Hepimizin adını mutlaka duymuş hatta hakkında bir sürü film izlemiş olduğu, pek çok kitaba ve yazara da ilham vermiş olan bir kitaptır Frankenstein. Hikaye hepimiz için çok bildik olduğundan şu zamana kadar kitabı okumak için bir istek duymamıştım. Bir kaç ay önce, takip ettiğim Okuyan Kedi blogunda Mary Shelley ve Frankenstein hakkında kapsamlı bir yazı vardı, hatta kitabı okumaya da bu yazıdan sonra karar vermiştim, okumak için tıklayınız. Hem Mary Shelley'in hayatı hem de kitabın özellikleri çok ilginç geldiğinden okumak istedim.
Mary Shelley kitabı 1818 yılında yazmış, kitabı yazmaya başladığında 19 yaşındaymış, gerçekten çok etkileyici. Üstelik bu roman ilk bilimkurgu roman sayılıyor. Bana göre bu kitaba bilim kurgu demek çok zor, çünkü yaratığın ortaya çıkışıyla ilgili neredeyse hiç ayrıntı verilmemiş, bu nokta üzerinde durulmamış, yine de sanıyorum zamanının gerçekçiliğiyle karşılaştırıldığında bu sınıflandırmayı hak etmiştir.
Öncelikle kitapla ilgili beklentim oldukça yüksekti, bildiğimiz manada duygu yoğunlukları içeren bir korku/gerilim romanı okumayı umuyordum. Öncelikle kitap, hikayeyle şahsen ilgisi bulunmayan bir kaptanın kardeşine mektuplarıyla başlıyor, Walton kuzey kutbuna doğru yol alırken Victor Frankenstein'i buzların arasından kurtarır, daha sonra arkadaşlıkları ilerler ve Victor Frankenstein, Walton'a hikayesini anlatır. Hikaye Frankenstein'in babasından başlar ve ailesini detaylı olarak anlatır. Bu bölümlerde oldukça sıkıldığımı itiraf edeyim. Sonra canavarın yaratılış süreci gelir, bu kısımda ise beklediğim duygu yoğunluğundan eser yoktu, Victor'un bunu neden yaptığı, yaratık meydana geldiğindeki hisleri, yaratığın pek fazla tasvirine bile yer verilmemişti. Daha sonra canavar ortadan kaybolur ve Viktor'un evinde işlenen bir cinayete odaklanırız. Bu noktada Viktor bu cinayetten canavarı sorumlu tutarak onun peşine düşer ve onu bir ailenin yanına sığınmış bulur. Doğrusu korku öğelerinden de pek bir şey bulamadım, canavar konuşmayı, okuma yazmayı öğrenmiş, mutlu mesut yaşıyordu:))

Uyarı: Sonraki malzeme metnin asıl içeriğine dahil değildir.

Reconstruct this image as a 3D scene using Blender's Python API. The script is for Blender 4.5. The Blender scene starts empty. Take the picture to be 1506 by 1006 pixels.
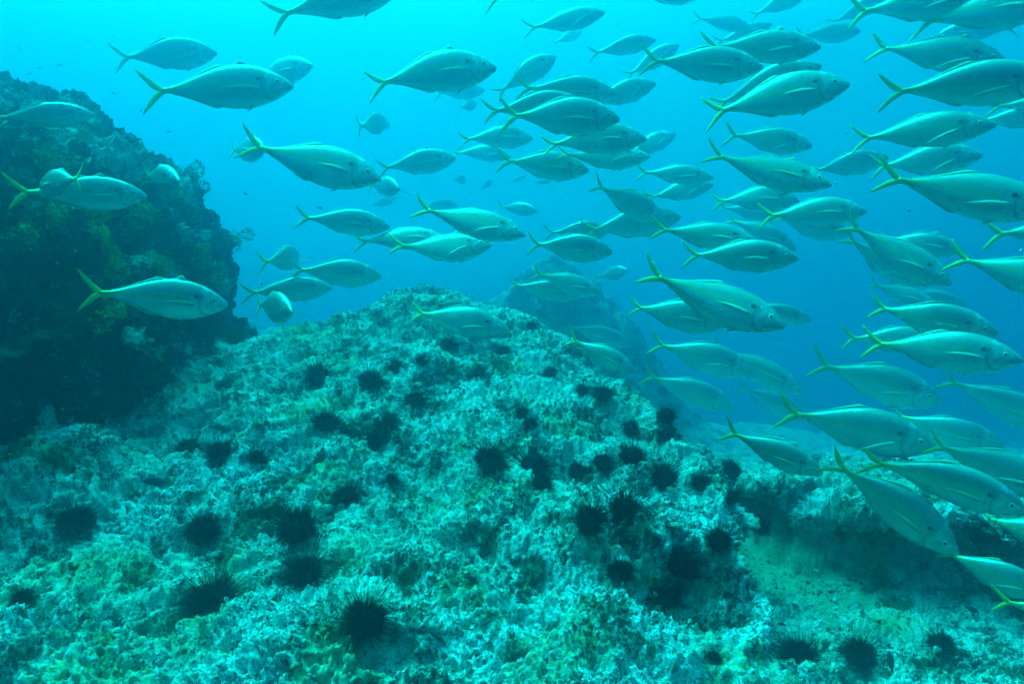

Fazla uzatmayayım, Viktor'un macerası canavarla ödeşmeye dayanıyor, yani kitabı bir korku/gerilim hikayesiyle karşılaşma beklentisi içinde okursanız hayal kırıklığına uğrarsınız. Sanıyorum Mary Shelley bu romanında bazı metaforlar kullanarak yazdığından daha başka konuları vurgulamış, zaten dediğim gibi bir ödeşme hikayesi, canavarın yalnızlığı ve umutsuzluğu üzerinde duruluyor, felsefi bir roman belki biraz da. Okuyan Kedi'nin yukarıda linkini verdiğim yazıları da sizi bu konuda aydınlatabilir. Bu bilgiler ışığında farkılı bir tat alabilirsiniz Frankenstein'den. Keyifli okumalar.